Strangely this version of the Gospels is not particularly accurate. The text is not in any rational order and the errors in it may be the result of eyeskip (the scribe’s eye has jumped from a word to its next appearance, omitting the intervening text). Experts regularly rebuke the creators of the documents, “There is considerable carelessness in transcription.” But we perhaps should consider what it was like for a lonely scribe with quill in hand hunched over a sheet of vellum in a cold damp stone beehive. Imagine that he sees a mistranscription of the text. What does he say as he claps his hand to his brow? We shudder at what words he might utter.
The book was made from 180 calfskins of which 680 pages are still preserved. (Cows were a very important part of the monastic economy and thus the use of 180 skins to be used for the codex advertised the order’s wealth.) Lost or destroyed are whole folios and original bindings of the book. The scribes, simply called A,B,C, and D, had their work cut out for them. Each scribe could produce about 180 letters per hour. The major illustrations took much longer to execute than script pages. In order not to delay transcription, reverse sides of script were left blank to be filled in by the scribes after the decoration of the verso was completed. Scribes normally erred on the conservative side feeling that an additional decoration could fill in any empty spaces. In order to achieve an evenly justified right hand margin, sometimes the final letter or letters of a work had to be inscribed below the remainder. Often the decorations were delightful or witty or elegant reminders of the mission of the scribes.
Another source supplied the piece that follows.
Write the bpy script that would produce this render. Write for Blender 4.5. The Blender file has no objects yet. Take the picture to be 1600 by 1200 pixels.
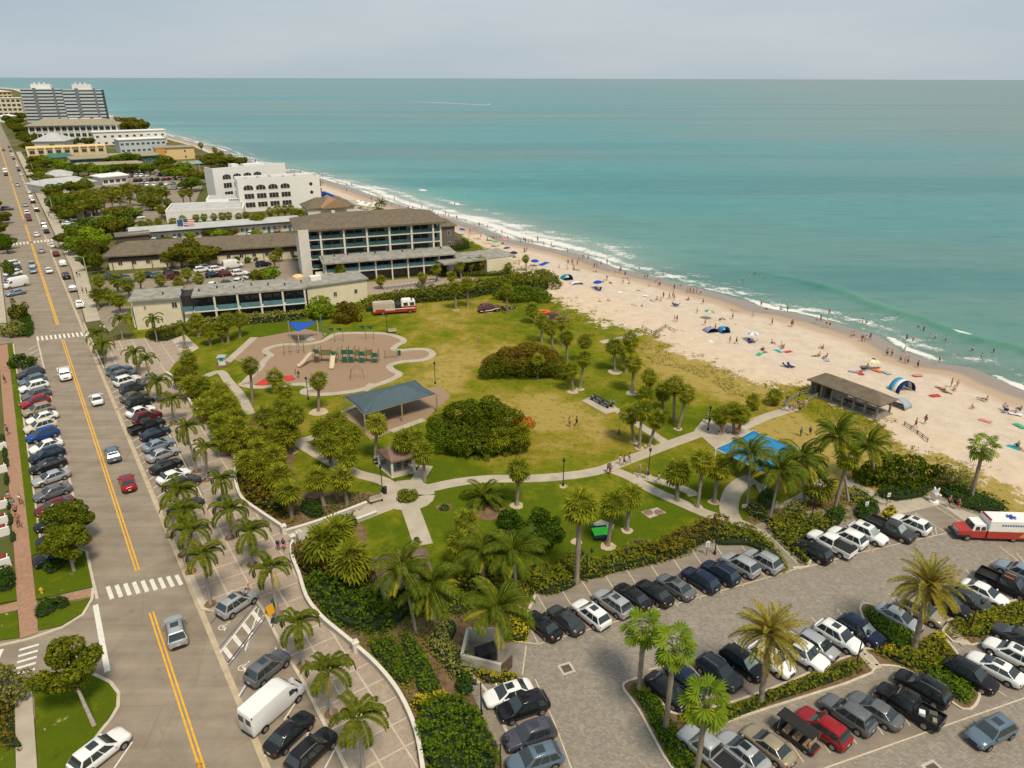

The early Irish church had its differences with Rome which gave rise to the occasional sly squib. The date of Easter was a thorny question which created a great dispute and resulted in Irish hostility toward St. Peter, founder of the Roman Church. The Columban monastic order, which wrote the Book of Kells, held a lingering resentment of Rome but were forced to adopt the Roman method for dating Easter each year. The Coumban scribes and artists depicted their lingering resentment with a line of text referring to Peter’s denial of Christ as a figure of a hare, an animal usually considered extremely timid. One could see the delight and wicked laughter this passage and illustration would provide to the creators of the codex. They seem to have predated James Joyce’s proposal that the church of Rome was built on a pun, when Christ chose Peter as the rock of its foundation.
The Book of Kells is endlessly fascinating. For many it symbolizes the power of learning, the impact of Christianity on the life of the country and the spirit of artistic imagination. This is the ultimate extension of anti-classical art. Its unprecedentedly elaborate ornamentation of the text pages and the folios of the gospels is truly magnificent. You need not be a Christian to appreciate the book’s beauty and power, expressing as it does our love of the natural world and the pathos of our yearning toward transcendence. May I humbly offer up the Book of Kells to our readers as our celebration of the season? Happy Holidays!